ROSENCRANTZ AND GUILDENSTERN SELL BOOKS: The book-selling power of Jon Stewart and Oprah has been well-chronicled, but today's Times observes a less-powerful, but still significant, force on book sales--apparently, in order to fully understand Tom Stoppard's much acclaimed new trilogy, The Coast of Utopia, there's a reading list, and the books on that reading list are increasingly difficult to find.
AT ONCE RUTHLESSLY SADISTIC AND CLOYINGLY SACCHARINE: Interested in a provocative essay on Steven Spielberg, Hollywood, and the war on terror? Yes, it throws around a lot of big words for a Friday morning, but this piece by J. Hoberman is worth your time:

As a manipulator of the medium, Spielberg ranks with the greatest — king of cute Walt Disney and master of suspense Alfred Hitchcock. In a sense, Spielberg synthesizes Disney and Hitchcock. Astoundingly attuned to mass-audience psychology, he is at once ruthlessly sadistic and cloyingly saccharine, a filmmaker who opened his first blockbuster by implicating the audience in an aquatic sex-murder committed by a giant serial-killer shark, and the only filmmaker since Disney who might sincerely employ “When You Wish Upon a Star” (the original closing music for Close Encounters of the Third Kind). Naturally privileging sentiment above reason, Spielberg’s movies are shamelessly dependent on such cues. But music is hardly his only means of persuasion. Jaws amply demonstrated Spielberg’s willingness to inflict pain upon the spectator.

Different as Disney’s Snow White or Hitchcock’s Psycho might be, each film exhibits a rage for control readily attributable to its maker. And yet, one doubts Disney ever questioned the purity of his intentions or Hitchcock lost sleep pondering the psychological implications of his films; as the world’s preeminent maker of entertainments for children, the former was a priori virtuous while, as the professionally ghoulish virtuoso of on-screen murder, the latter had no need to demonstrate his moral virtue.

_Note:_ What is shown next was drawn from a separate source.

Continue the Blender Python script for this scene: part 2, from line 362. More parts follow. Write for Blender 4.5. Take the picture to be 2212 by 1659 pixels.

Spielberg, however, is the representative of the aging “movie generation”—and thus acutely self-conscious, if not downright anxious to do the right thing.

There is a sense in which Spielberg’s oeuvre is divided against itself, characterized by the Good Steven’s feel-good movies and the more hostile entertainments devised by his evil twin. . . .


Via The House Next Door, where Matt Zoller Seitz thinks Hoberman's political claims are completely daft, and the resulting conversation is fascinating.